Bien plus réussie est la seconde moitié du film, de loin la plus intéressante, la plus attachante aussi. La padrone è servita se transforme doucement en une comédie aigre-
douce essentiellement centrée sur la relation interdite entre Daniele et Angela, leur amour naissant, le dépucelage du jeune homme puis leur douloureuse séparation suite au mariage d'Angela avec le père de Daniele. Du mauvais gout on passe à bien plus de tendresse, de douceur voire de poésie. A l'érotisme débridé de la première partie succède une certaine pudeur, une grande beauté tant dans les décors eux-mêmes que dans la force des sentiments de cet adolescent qui est déjà presque un homme et de cette séduisante femme qui préférera l'argent, sa position sociale et un homme cynique et grossier qu'elle n'aime pas au véritable amour. C'est dans ce registre que Lanfranchi semble être le plus à
l'aise bien plus que dans la gaudriole, que sa mise en scène est la plus maitrisée. La beauté des décors campagnards de la Basse-Emilie, la musique absolument superbe de Stelvio Cipriani (peut-être une de ses plus belles compositions), la douce mélancolie dans laquelle baigne le récit et l'interprétation sans faille tant des principaux acteurs que des seconds rôles achèvent de donner au film ses lettres de noblesses. Senta Berger (Angela) est comme d'accoutumée splendide, tout en justesse. Face à elle Bruno Zanin, un habitué du genre puisqu'il fut déjà au générique de La première fois sur l'herbe et La prova d'amore, est un Daniele là encore tout en finesse, parfaitement à l'aise dans ce rôle
d'adolescent transi d'amour pour la belle veuve. Impossible de ne pas citer Erika blanc dans la peau de la libidineuse Olga et la très désinhibée Barbara Nascimben qui nous gratifie de quelques brefs mais jolis nus frontaux mais surtout nous fait jouer au "Tu vois-tu vois pas" sans oublier ce pied masturbateur qui s'égare sur l'entre jambe de l'adolescent afin de l'exciter.
Le mauvais gout sera de retour dans l'ultime partie du métrage lors de la fameuse scène de la course à travers les jardins de l'industriel durant laquelle les nobles tentent de s'attraper, de se sauter dessus, de se déshabiller, et celle de la mort humiliante de Cardona, victime d'une crise cardiaque alors qu'il tente de violer Lina déguisé en pharaon juste après qu'il ait
embroché une bourgeoise débauchée derrière un arbre... ou toute la splendeur d'un personnage odieux!
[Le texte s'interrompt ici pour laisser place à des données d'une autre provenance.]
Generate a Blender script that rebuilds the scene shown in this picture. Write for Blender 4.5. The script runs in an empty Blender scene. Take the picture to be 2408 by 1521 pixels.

La padrona è servita n'a rien d'exceptionnel scénaristiquement parlant. Entre arrivisme et éducation sentimentale/sexuelle d'un jeune puceau il donne dans le stéréotype, la caricature et le déjà-vu mais l'érotisme souvent osé, le coté grivois et le mauvais gout de l'ensemble, la splendeur de la partition musicale et des décors émiliens, la vitalité de la narration et l'émotion qui s'en dégage, le duo Berger-Zanin, font de cette sympathique comédie une pellicule aussi divertissante qu'attachante.
Peut-être aurions nous simplement aimé que certains points de l'intrigue soient un peu moins fugaces comme cette parenthèse homosexuelle plutôt obscure entre Daniele et son ami Leo. Pour expliquer ces zones d'ombre et certainement le fouillis de certaines scènes il faut savoir qu'en son temps le film fut bloqué par la censure car jugé obscène sur bien des points. Réalisé en 1975 sous le titre La padrona il ne fut distribué qu'en 1976 sous le titre La padrona è servita après que les ciseaux de Dame censure ait effectué de nombreuses coupes ramenant le métrage original à seulement 103 minutes, soit la version qu'on connait aujourd'hui. Ne soyons pas bégueules! En l'état La padrone è servita reste une intéressante comédie qui mérite l'attention de l'amateur ne serait-ce que pour ses nombreuses qualités.